Book Review: Scandal

Scandal, by David Boyle, looks back at the time when Victorian society decided that homosexual behaviour should be criminalised and investigates why.  The research was inspired by the author’s great-great-grandfather, a respected banker and Justice of the Peace living with his wife and children in Dublin, who fled beyond British jurisdiction in 1884 when several of his known associates where put on trial in what became known as the Dublin Scandals. At that time sodomy was a crime but proving such a private act had occured was difficult. The Dublin Scandals were significant because they reported the facts of homosexual behaviour in newspapers and thereby whipped up public indignation.

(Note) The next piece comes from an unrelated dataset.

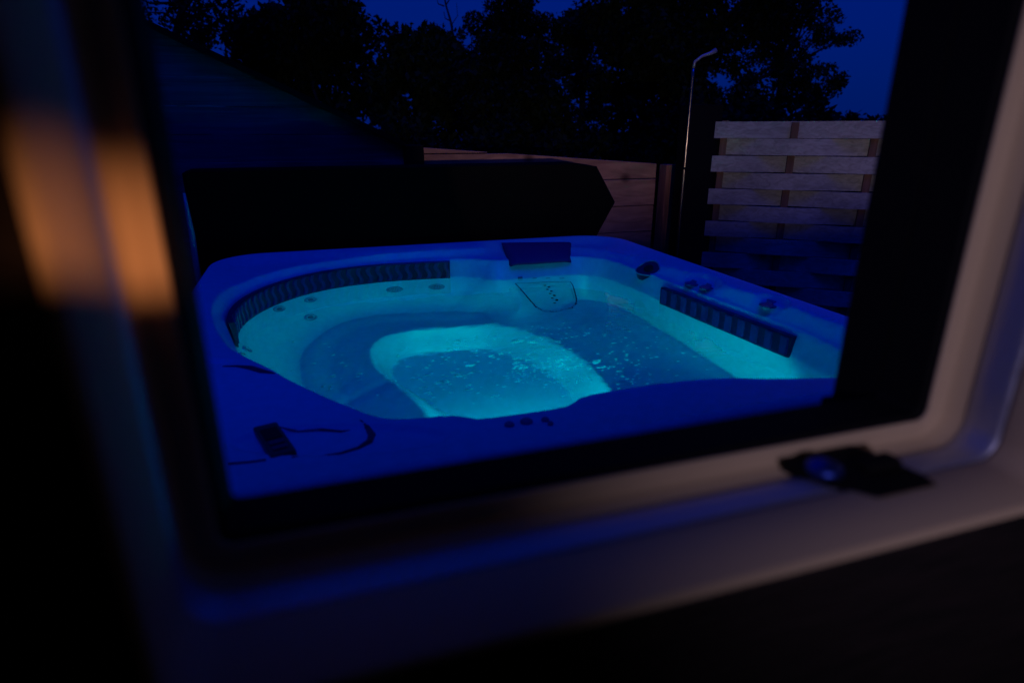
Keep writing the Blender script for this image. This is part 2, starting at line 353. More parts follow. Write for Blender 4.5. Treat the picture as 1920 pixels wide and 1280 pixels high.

The time frame was also a factor. Feminists were campaigning against child abuse, citing examples of pre-teen girls being sold by their poverty stricken families to brothels. Sexual behaviour was being discussed as never before and a prurient readership was agog. The perceived decadence of the arts, personified by those who circled Oscar Wilde, engendered moral outrage in their detractors. With public feeling behind the influentials who wished to drag down a bohemian elite, the stage was set to amend the law in regard to sexual behaviour, and to make gay sex a crime.

The details of the history are fascinating. These are wrapped around the author’s analysis of the life of his great-great-grandfather, Richard Boyle. Within the Boyle family archives, Richard had been erased and the author did not know why. What emerged when he went looking were links to the Dublin gay scene and a subsequent warrant issued for Richard’s arrest.

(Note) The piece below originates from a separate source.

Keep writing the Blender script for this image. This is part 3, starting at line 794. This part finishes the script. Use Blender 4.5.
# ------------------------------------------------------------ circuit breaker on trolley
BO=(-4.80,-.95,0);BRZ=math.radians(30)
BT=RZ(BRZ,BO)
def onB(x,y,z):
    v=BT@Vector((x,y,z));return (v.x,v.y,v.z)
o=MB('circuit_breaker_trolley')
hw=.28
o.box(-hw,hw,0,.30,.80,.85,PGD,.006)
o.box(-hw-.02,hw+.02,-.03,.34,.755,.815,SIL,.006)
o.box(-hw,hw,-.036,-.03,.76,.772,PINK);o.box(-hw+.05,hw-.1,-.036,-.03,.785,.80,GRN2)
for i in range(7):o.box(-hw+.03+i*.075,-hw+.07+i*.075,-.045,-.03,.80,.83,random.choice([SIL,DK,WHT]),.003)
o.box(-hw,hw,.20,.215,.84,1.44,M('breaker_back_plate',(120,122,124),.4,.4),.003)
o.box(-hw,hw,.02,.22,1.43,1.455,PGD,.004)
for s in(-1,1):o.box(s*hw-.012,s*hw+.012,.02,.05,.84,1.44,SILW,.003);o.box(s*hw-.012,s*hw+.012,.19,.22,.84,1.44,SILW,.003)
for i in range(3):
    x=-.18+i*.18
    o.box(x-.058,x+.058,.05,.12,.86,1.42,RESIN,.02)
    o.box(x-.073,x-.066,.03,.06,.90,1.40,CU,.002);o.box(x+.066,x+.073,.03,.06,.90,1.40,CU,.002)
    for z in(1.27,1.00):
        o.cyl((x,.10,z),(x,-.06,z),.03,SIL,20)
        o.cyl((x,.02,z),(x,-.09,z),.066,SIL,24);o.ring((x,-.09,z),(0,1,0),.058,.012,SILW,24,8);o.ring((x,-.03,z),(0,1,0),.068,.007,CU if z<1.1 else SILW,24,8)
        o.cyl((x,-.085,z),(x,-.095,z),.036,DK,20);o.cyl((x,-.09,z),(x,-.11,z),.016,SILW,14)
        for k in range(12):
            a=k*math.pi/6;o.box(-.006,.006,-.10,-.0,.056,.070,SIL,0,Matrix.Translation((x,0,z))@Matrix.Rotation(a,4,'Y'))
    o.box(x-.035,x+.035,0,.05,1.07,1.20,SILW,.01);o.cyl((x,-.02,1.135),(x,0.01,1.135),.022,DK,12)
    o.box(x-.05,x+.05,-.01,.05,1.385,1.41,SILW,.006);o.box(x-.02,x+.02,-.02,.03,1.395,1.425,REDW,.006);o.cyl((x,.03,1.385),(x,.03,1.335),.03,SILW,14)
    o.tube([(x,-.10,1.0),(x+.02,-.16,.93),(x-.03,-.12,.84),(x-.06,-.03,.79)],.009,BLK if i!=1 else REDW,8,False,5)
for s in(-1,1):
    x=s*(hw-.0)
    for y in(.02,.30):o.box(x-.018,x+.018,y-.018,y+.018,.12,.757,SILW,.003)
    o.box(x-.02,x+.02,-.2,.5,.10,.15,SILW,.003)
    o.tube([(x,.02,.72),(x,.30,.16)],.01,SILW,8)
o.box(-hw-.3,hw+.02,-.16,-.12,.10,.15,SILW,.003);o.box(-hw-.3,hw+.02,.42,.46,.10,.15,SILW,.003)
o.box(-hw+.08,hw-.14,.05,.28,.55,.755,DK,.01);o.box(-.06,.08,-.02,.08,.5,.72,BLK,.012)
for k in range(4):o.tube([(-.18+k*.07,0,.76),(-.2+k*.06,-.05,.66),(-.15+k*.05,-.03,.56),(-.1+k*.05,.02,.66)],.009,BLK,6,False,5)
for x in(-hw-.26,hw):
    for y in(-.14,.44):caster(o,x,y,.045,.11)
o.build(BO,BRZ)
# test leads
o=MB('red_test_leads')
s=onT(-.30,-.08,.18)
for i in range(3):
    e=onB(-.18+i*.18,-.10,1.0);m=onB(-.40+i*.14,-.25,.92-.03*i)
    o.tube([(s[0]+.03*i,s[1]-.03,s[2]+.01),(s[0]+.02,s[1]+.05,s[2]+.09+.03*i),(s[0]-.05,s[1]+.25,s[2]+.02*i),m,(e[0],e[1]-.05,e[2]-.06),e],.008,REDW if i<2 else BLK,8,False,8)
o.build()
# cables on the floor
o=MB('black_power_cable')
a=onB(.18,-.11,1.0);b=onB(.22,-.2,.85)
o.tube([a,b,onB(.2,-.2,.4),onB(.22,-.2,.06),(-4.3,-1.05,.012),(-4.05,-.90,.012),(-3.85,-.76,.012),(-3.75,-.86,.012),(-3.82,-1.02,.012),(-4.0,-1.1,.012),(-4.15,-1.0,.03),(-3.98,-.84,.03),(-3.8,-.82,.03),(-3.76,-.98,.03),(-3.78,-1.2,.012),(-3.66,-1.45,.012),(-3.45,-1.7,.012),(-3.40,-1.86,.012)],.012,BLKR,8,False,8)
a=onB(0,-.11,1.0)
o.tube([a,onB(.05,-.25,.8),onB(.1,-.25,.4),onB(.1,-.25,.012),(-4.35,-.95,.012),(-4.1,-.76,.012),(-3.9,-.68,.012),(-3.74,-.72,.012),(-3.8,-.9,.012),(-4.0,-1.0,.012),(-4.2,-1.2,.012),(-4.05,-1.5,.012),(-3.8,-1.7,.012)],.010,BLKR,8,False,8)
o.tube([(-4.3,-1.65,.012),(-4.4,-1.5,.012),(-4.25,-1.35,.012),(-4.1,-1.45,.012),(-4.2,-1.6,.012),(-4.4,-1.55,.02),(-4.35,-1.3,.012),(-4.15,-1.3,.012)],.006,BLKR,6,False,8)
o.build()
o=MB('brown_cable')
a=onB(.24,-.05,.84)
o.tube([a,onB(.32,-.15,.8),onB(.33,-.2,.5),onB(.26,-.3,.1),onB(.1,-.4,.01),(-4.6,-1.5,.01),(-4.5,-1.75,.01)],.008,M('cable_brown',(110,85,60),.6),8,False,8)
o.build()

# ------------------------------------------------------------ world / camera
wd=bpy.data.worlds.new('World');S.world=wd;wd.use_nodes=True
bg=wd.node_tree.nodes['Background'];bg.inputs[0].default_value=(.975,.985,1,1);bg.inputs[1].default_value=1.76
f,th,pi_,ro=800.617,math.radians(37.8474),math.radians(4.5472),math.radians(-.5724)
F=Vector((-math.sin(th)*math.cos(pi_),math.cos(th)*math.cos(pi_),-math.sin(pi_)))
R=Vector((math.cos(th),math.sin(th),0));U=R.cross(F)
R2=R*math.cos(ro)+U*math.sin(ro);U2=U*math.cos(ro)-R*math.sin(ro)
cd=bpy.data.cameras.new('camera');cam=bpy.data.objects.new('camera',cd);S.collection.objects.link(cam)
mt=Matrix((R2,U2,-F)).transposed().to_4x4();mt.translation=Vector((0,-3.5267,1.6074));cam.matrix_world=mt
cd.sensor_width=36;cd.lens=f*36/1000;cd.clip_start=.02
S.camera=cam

The known facts of Richard’s life are presented with gaps filled in by suppositions based on his contemporaries and their reported behaviours. I found some of these sections a touch too whimsical. Nevertheless, what emerges is an idea of the impact the change in the law had at the time.

“Society in the 1890s was caught in the tension between the drive, not perhaps so much for purity, but for the possibility of innocence – and the drive for some kind of self-determination, self-definition. We are too: they are the two sides of any kind of gender or sexual politics – part demanding to take part, part demanding the right to refuse. These are not contradictory causes, but they tend to attract different kinds of people to the campaign.”

The desire to protect children from adult sexual proclivities was taken advantage of by those who hated homosexuals. Examples are cited of the unintended consequences, personal and political.

The writing style is patchy in places as it jumps between the investigative reporting and family history. This is still though an interesting read.